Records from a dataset
————————
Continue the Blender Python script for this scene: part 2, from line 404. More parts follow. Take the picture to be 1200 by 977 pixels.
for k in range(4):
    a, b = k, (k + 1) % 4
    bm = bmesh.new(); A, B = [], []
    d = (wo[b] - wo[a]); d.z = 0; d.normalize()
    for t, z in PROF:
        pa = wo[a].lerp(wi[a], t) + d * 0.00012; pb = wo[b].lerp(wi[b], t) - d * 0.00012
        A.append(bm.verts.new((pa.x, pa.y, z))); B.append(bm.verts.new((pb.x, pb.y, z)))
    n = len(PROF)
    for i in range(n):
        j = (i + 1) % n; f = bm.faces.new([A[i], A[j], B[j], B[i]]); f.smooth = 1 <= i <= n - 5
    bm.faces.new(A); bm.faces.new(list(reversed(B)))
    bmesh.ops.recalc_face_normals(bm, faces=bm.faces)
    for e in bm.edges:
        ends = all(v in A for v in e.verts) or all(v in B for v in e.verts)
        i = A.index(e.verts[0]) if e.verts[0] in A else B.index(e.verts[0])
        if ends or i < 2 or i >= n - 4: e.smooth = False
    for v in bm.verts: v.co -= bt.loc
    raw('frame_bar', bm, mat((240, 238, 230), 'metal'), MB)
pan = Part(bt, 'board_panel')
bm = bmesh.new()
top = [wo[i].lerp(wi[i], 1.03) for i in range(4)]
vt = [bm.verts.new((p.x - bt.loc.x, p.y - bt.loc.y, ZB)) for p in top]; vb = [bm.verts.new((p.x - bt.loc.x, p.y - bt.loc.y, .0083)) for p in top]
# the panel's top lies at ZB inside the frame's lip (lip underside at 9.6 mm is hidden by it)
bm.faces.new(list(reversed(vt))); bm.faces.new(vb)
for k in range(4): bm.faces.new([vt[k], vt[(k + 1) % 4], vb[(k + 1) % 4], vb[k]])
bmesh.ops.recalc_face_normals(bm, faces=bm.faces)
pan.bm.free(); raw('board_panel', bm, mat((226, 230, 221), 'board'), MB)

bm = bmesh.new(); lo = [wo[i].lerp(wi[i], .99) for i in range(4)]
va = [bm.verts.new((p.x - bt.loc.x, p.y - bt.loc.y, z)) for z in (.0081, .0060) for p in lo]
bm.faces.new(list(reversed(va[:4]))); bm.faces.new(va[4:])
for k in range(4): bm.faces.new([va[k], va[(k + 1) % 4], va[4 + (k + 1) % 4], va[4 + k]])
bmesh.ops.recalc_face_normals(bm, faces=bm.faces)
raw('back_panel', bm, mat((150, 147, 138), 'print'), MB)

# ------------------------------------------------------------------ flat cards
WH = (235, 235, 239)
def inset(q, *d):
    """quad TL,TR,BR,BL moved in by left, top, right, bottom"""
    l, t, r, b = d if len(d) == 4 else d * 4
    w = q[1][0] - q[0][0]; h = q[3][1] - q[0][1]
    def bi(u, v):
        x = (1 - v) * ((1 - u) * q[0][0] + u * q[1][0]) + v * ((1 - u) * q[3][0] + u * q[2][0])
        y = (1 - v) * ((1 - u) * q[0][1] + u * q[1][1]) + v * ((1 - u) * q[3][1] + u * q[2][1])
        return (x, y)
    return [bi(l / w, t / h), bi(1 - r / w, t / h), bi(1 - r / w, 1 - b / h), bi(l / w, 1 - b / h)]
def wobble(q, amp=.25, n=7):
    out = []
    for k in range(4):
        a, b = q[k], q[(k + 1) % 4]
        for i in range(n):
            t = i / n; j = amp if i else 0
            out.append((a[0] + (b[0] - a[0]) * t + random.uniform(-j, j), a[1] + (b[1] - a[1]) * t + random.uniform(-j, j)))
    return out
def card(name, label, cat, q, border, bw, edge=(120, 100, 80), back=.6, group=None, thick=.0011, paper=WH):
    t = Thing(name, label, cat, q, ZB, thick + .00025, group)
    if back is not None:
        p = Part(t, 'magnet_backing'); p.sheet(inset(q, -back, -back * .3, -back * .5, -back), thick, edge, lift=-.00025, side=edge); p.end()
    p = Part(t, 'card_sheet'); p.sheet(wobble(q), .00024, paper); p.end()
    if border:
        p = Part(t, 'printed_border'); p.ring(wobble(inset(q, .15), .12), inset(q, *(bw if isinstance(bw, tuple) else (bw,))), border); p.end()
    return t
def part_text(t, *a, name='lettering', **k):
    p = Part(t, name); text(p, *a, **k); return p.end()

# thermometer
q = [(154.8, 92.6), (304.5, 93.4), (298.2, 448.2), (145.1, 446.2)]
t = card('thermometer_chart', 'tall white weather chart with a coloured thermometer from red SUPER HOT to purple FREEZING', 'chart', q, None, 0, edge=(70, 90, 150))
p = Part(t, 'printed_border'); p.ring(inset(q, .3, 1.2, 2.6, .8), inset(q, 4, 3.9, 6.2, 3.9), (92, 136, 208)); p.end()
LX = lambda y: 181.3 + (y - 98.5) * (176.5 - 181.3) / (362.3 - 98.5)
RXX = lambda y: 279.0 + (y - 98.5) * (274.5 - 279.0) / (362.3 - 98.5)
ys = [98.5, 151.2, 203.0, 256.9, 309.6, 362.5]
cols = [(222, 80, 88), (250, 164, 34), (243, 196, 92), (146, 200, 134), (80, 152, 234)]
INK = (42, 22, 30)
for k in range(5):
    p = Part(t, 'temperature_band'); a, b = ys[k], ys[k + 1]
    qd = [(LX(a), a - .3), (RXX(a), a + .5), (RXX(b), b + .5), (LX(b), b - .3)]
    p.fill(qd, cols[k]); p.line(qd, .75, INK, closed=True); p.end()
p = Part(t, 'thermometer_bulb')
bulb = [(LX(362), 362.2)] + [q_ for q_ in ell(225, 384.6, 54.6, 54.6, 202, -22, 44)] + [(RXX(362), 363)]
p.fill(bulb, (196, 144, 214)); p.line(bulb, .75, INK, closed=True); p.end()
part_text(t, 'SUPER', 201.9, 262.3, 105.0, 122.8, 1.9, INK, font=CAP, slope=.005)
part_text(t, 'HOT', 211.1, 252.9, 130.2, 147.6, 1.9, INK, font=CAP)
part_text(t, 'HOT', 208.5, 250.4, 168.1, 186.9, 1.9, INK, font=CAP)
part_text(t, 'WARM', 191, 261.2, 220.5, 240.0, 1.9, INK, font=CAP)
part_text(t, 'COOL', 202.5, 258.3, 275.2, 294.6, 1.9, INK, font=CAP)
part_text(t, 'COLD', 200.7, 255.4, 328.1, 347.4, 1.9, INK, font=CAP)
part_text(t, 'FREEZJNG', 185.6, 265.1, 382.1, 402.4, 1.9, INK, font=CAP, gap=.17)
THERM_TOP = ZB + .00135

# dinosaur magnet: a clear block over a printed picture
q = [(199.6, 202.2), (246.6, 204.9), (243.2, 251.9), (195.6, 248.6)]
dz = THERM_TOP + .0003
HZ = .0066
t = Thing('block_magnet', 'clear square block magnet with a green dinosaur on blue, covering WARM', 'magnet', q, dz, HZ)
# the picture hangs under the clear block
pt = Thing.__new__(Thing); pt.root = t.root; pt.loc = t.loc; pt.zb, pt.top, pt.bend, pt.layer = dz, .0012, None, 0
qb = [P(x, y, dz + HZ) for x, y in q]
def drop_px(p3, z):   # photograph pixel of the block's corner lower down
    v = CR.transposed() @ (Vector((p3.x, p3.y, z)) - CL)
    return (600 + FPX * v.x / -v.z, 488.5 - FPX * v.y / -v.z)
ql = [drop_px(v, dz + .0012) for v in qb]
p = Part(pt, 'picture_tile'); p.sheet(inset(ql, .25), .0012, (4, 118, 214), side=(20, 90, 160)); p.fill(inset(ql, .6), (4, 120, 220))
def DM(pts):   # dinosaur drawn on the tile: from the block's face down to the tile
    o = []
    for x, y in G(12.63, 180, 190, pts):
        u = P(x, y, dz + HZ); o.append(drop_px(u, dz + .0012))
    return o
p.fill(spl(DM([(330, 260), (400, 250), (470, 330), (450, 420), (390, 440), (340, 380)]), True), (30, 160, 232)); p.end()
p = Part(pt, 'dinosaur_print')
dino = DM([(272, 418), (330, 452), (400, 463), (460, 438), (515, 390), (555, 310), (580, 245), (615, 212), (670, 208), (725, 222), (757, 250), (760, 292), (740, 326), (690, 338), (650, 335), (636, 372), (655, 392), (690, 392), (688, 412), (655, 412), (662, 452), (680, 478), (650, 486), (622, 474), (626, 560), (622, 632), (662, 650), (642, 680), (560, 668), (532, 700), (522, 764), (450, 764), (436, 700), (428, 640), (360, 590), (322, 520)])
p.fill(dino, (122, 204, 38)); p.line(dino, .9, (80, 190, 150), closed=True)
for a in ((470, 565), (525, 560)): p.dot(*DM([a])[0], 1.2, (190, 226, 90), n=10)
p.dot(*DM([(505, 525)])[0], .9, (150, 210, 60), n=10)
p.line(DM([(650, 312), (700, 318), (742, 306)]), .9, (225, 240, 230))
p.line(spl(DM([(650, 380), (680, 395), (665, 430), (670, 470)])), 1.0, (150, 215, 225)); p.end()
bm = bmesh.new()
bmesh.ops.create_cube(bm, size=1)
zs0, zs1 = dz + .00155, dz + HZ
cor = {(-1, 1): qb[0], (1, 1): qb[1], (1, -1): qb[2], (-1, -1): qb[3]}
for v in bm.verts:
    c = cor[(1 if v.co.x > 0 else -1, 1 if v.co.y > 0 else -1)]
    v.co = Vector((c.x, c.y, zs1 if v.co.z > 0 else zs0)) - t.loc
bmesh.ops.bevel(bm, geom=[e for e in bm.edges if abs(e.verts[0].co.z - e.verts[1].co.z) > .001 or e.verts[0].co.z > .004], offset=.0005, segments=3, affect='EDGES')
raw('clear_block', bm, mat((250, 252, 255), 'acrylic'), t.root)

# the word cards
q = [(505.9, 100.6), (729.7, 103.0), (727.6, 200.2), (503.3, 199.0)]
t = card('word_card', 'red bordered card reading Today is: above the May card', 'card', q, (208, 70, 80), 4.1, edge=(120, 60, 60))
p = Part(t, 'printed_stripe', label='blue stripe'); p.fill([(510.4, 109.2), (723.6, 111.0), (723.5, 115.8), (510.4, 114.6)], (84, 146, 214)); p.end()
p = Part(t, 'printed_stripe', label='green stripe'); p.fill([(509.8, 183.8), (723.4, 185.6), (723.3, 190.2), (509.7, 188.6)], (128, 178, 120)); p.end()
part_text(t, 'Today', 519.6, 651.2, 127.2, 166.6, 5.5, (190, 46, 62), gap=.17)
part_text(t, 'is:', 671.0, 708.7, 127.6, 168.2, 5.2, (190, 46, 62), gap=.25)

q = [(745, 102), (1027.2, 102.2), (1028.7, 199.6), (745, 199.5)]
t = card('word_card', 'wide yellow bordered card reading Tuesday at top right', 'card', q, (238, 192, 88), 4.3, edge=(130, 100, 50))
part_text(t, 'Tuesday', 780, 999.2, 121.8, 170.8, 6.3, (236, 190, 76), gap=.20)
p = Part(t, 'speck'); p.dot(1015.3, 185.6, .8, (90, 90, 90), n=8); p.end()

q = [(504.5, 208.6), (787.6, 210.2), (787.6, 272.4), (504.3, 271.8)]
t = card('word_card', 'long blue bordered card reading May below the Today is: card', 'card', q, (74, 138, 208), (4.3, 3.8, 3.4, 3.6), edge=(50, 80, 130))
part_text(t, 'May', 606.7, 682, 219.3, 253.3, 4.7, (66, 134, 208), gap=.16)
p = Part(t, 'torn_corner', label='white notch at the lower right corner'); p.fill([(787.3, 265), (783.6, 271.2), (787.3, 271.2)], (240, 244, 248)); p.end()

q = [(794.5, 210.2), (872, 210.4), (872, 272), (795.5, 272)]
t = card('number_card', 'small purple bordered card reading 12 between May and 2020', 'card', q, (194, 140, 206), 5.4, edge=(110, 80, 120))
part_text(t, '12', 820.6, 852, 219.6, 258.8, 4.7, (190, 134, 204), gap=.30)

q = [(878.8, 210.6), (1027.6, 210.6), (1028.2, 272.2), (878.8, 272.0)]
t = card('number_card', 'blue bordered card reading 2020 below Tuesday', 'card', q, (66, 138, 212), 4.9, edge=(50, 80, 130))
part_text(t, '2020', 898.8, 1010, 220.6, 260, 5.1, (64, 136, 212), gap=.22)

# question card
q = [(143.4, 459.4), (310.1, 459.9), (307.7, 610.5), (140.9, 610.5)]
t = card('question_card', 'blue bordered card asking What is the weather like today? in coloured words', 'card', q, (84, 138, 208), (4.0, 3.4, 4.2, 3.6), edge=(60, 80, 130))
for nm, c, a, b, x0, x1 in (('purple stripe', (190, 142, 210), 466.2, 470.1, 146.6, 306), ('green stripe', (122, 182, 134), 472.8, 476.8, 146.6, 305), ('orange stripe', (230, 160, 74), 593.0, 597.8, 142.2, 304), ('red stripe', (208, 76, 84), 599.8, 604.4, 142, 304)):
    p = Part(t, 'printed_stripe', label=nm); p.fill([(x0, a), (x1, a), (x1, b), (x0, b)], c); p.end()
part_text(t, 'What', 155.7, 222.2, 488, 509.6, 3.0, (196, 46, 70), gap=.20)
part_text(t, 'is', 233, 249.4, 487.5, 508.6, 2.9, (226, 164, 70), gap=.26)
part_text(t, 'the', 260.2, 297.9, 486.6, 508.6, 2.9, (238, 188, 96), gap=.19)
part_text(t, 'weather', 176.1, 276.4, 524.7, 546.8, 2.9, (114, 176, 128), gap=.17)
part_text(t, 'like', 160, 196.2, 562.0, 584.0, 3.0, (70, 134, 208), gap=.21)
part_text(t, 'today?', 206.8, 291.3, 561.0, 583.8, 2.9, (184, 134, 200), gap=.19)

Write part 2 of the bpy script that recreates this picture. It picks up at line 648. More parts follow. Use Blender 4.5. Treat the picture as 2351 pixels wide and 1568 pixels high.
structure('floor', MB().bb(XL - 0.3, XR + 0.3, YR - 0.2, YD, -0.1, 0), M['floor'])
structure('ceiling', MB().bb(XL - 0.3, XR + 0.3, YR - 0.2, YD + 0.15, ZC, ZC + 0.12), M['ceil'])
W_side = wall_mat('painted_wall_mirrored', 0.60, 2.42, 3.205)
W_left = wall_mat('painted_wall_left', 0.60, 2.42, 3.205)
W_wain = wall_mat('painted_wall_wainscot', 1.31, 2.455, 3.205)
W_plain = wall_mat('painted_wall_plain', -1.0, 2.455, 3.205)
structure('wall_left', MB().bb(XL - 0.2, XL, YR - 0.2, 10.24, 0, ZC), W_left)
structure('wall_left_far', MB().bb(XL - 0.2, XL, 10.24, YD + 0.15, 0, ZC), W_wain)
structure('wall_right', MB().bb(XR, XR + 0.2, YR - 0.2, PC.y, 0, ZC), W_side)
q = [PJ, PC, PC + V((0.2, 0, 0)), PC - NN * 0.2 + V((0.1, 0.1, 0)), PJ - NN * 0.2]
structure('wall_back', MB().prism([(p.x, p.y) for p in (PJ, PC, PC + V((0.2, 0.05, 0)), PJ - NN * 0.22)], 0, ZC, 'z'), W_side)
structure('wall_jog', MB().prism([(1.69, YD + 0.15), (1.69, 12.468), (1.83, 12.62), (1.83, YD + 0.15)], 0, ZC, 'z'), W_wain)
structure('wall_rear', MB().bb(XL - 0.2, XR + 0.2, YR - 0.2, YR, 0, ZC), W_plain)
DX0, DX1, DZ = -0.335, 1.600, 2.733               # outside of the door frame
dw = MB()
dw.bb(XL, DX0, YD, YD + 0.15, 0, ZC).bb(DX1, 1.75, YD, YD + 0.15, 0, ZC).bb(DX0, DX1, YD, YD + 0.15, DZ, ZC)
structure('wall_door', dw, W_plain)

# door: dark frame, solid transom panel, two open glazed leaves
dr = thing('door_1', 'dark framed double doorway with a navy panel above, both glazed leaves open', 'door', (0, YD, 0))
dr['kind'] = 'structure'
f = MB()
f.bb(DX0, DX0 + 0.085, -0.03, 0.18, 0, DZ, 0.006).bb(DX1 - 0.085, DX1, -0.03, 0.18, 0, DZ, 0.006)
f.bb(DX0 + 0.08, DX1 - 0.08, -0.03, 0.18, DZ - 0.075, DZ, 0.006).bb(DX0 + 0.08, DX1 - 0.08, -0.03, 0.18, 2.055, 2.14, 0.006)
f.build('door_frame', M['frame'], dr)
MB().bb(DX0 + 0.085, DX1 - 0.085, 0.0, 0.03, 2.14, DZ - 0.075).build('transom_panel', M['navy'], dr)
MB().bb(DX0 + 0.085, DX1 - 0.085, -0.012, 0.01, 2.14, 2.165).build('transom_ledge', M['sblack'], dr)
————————
TASK OBJECTIVE: Quote the data above from the line containing "t = Thing(name, label, cat, q, ZB, thick" to the line containing "p = Part(t, name);", inclusive, and stop.

TASK RESPONSE:
    t = Thing(name, label, cat, q, ZB, thick + .00025, group)
    if back is not None:
        p = Part(t, 'magnet_backing'); p.sheet(inset(q, -back, -back * .3, -back * .5, -back), thick, edge, lift=-.00025, side=edge); p.end()
    p = Part(t, 'card_sheet'); p.sheet(wobble(q), .00024, paper); p.end()
    if border:
        p = Part(t, 'printed_border'); p.ring(wobble(inset(q, .15), .12), inset(q, *(bw if isinstance(bw, tuple) else (bw,))), border); p.end()
    return t
def part_text(t, *a, name='lettering', **k):
    p = Part(t, name); text(p, *a, **k); return p.end()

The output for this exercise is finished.